- [STATED EXERCISE]: Extract the listing below in full, unchanged.

_ _ _

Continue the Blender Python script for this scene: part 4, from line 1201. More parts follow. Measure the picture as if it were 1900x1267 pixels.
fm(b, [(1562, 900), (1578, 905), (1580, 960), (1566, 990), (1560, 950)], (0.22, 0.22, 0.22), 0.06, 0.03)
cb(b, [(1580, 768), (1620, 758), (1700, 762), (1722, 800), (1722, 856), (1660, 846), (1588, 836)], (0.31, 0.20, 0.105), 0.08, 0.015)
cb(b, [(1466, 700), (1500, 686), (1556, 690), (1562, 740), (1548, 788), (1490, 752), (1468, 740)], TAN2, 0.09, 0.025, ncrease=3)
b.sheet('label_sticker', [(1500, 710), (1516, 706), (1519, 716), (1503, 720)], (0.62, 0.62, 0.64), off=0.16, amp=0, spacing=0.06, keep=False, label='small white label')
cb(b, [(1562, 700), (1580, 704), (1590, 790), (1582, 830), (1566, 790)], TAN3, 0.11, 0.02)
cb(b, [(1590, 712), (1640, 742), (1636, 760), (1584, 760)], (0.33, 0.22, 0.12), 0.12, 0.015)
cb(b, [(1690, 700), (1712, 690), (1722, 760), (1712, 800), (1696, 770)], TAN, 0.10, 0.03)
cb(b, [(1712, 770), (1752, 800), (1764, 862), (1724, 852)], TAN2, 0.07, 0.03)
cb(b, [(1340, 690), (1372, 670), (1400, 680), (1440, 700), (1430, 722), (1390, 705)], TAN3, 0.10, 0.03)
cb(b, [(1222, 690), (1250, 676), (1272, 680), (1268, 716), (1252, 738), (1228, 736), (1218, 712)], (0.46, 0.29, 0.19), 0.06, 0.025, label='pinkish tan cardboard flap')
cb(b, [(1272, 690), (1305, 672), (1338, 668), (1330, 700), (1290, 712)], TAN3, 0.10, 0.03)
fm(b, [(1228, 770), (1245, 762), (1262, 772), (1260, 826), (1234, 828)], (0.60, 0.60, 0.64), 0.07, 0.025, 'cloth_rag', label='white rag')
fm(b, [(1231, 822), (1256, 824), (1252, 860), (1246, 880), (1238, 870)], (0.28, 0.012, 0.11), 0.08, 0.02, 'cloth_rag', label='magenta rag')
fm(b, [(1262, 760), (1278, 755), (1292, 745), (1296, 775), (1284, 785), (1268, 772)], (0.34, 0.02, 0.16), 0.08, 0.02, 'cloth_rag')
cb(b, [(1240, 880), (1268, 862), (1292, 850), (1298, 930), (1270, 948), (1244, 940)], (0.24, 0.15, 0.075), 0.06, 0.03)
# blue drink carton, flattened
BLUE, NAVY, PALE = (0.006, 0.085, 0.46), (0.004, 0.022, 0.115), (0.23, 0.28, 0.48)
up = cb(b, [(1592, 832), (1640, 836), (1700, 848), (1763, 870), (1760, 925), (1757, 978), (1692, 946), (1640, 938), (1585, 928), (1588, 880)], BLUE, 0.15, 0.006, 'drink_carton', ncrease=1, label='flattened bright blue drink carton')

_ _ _

- [CORRECT ANSWER]:
Continue the Blender Python script for this scene: part 4, from line 1201. More parts follow. Measure the picture as if it were 1900x1267 pixels.
fm(b, [(1562, 900), (1578, 905), (1580, 960), (1566, 990), (1560, 950)], (0.22, 0.22, 0.22), 0.06, 0.03)
cb(b, [(1580, 768), (1620, 758), (1700, 762), (1722, 800), (1722, 856), (1660, 846), (1588, 836)], (0.31, 0.20, 0.105), 0.08, 0.015)
cb(b, [(1466, 700), (1500, 686), (1556, 690), (1562, 740), (1548, 788), (1490, 752), (1468, 740)], TAN2, 0.09, 0.025, ncrease=3)
b.sheet('label_sticker', [(1500, 710), (1516, 706), (1519, 716), (1503, 720)], (0.62, 0.62, 0.64), off=0.16, amp=0, spacing=0.06, keep=False, label='small white label')
cb(b, [(1562, 700), (1580, 704), (1590, 790), (1582, 830), (1566, 790)], TAN3, 0.11, 0.02)
cb(b, [(1590, 712), (1640, 742), (1636, 760), (1584, 760)], (0.33, 0.22, 0.12), 0.12, 0.015)
cb(b, [(1690, 700), (1712, 690), (1722, 760), (1712, 800), (1696, 770)], TAN, 0.10, 0.03)
cb(b, [(1712, 770), (1752, 800), (1764, 862), (1724, 852)], TAN2, 0.07, 0.03)
cb(b, [(1340, 690), (1372, 670), (1400, 680), (1440, 700), (1430, 722), (1390, 705)], TAN3, 0.10, 0.03)
cb(b, [(1222, 690), (1250, 676), (1272, 680), (1268, 716), (1252, 738), (1228, 736), (1218, 712)], (0.46, 0.29, 0.19), 0.06, 0.025, label='pinkish tan cardboard flap')
cb(b, [(1272, 690), (1305, 672), (1338, 668), (1330, 700), (1290, 712)], TAN3, 0.10, 0.03)
fm(b, [(1228, 770), (1245, 762), (1262, 772), (1260, 826), (1234, 828)], (0.60, 0.60, 0.64), 0.07, 0.025, 'cloth_rag', label='white rag')
fm(b, [(1231, 822), (1256, 824), (1252, 860), (1246, 880), (1238, 870)], (0.28, 0.012, 0.11), 0.08, 0.02, 'cloth_rag', label='magenta rag')
fm(b, [(1262, 760), (1278, 755), (1292, 745), (1296, 775), (1284, 785), (1268, 772)], (0.34, 0.02, 0.16), 0.08, 0.02, 'cloth_rag')
cb(b, [(1240, 880), (1268, 862), (1292, 850), (1298, 930), (1270, 948), (1244, 940)], (0.24, 0.15, 0.075), 0.06, 0.03)
# blue drink carton, flattened
BLUE, NAVY, PALE = (0.006, 0.085, 0.46), (0.004, 0.022, 0.115), (0.23, 0.28, 0.48)
up = cb(b, [(1592, 832), (1640, 836), (1700, 848), (1763, 870), (1760, 925), (1757, 978), (1692, 946), (1640, 938), (1585, 928), (1588, 880)], BLUE, 0.15, 0.006, 'drink_carton', ncrease=1, label='flattened bright blue drink carton')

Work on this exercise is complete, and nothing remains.